Some of the motivations behind this character creation are the same or similar for everyone who blogs: we want our online persona to appear smarter, funnier, wiser, better-read, and more articulate than we are in real life. Some of them are more unique to my own situation and adopted persona: I want to appear richer, more powerful, better connected, more successful, more handsome, and more wicked here than I am in actuality. In any event, these exaggerations or deceptions add up—we hope—to create an online “self” that is more compelling and admirable than our own and in whose reflected glory we can bask our gratified egos. We tell ourselves that yes, my online self is the real me, me as I want others to see me, minus all those embarrassing, incidental flaws and imperfections which do not define me as I would be seen. As I want to be. As I really am.

Of course this is nothing new. People have been trying to manage their social identity ever since we crawled out of the muck to the first backyard Mastodon barbecue. The distinction between private and public personae has existed as long as there has been a public sphere to create the latter; as long as we have interacted repeatedly with a relatively stable group of other human beings. Masks and pseudonyms have existed as long as we have had society, too, even if it is just Grog posing as “Grog” or Joe Smith posing as “Joe Smith.” For most people, their masks fit their faces pretty well and look pretty much like their true selves. But masks they still are. Our interior selves are too mutable, ephemeral, and contingent to make even the most transparent person match his or her public persona consistently and coherently. Our public selves are costumes we don to interact with friends, family, and strangers so they know whom they’re dealing with. Perhaps we don these costumes to remind ourselves who we are supposed to be and how we are supposed to act, too.

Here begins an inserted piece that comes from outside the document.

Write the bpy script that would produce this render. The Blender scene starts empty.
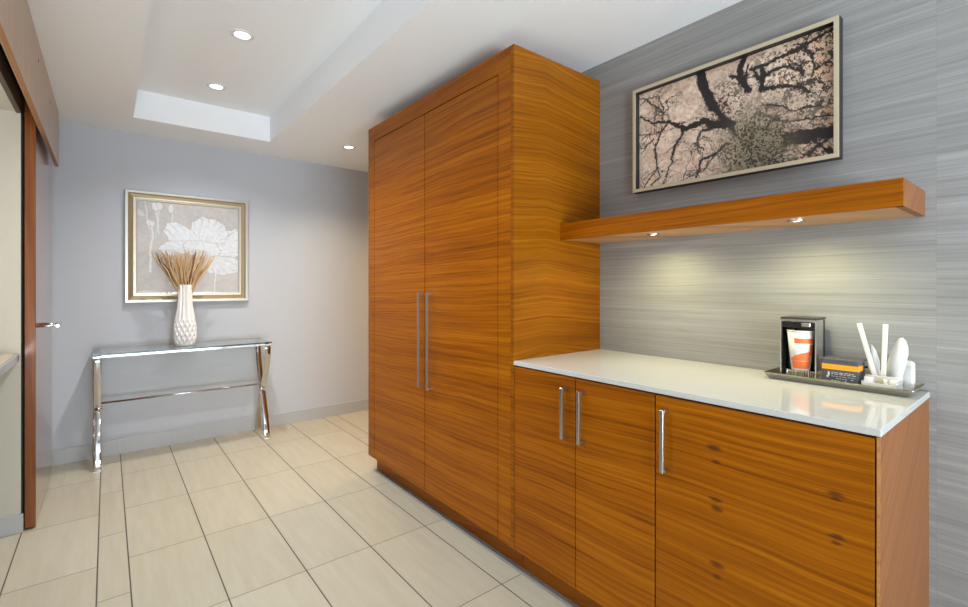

Fredrik deBoer is correct to note that blogging has not democratized expertise or authority. But blogging—and, frankly, all the different flavors of social media—has democratized our ability to create, control, and broadcast our online social personae to a much greater extent than ever before. In the past, the non-famous among us moved in relatively small private and public communities, defined and limited by extended families, current and past friends, and work and social acquaintances. Our masks fit tightly to ourselves, because they had to: everybody who knew us knew us too well, for too long, for us to fool them into thinking we were someone we were not. The exceptions were limited to those who literally cut themselves off or hid their true natures from society: the criminal, the loner, the “deviant,” the mentally ill. Creating public personae out of whole cloth was limited to those public figures who had access to a platform to broadcast their creations to the wider society of strangers: books, newspapers, podiums, movie cameras, and the like.

Now, any old obscure investment banker with a case of scotch and a laptop can create, cultivate, and grow an online character which, thanks to forces completely outside his control, becomes widely known among thousands of strangers and takes on the force of reality for private and public persons alike. In less egregiously fictional and more subtle fashion, so can a real person like Will Wilkinson or Freddie deBoer manufacture, through the simple act of publishing their words and participating in online discussions, a more perfect, coherent, and clear simulacrum of himself. These simulacra become known as “Will Wilkinson” and “Freddie deBoer” to tens of thousands of strangers who have not and likely never will meet the authors and therefore will never learn how they differ from the originals.

* * *

What I find interesting in all this is the irrefutable fact that my pseudonymous online persona, which matches but does not match my true personality and situation, has become far more widely known than I am in real life. This creates some odd juxtapositions for me, and the occasional disorienting feeling that my Frankenstein monster has taken on a life and a will of its own. The reasons I created TED in the first place still obtain, and I do not anticipate revealing my true identity anytime soon. But it is occasionally disconcerting and humbling to realize that were I to do so, the overwhelming reaction among You Dear Readers would likely be disappointment and regret.

I suppose that is reason enough to continue this charade. It is always wise to remember you are less interesting, intelligent, and entertaining than you would like to be. The funhouse mirror which is this website reminds me of that every day.
The person who experiences greatness1 must have a feeling for the myth he is in. He must reflect what is projected upon him. And he must have a strong sense of the sardonic. This is what uncouples him from belief in his own pretensions. The sardonic is all that permits him to move within himself. Without this quality, even occasional greatness will destroy a man.

— Frank Herbert, Dune

Related reading:
Skin in Which Game? (February 10, 2013)
Fragments (February 26, 2010)


1 Or, shall we say, episodically impressive pageviews.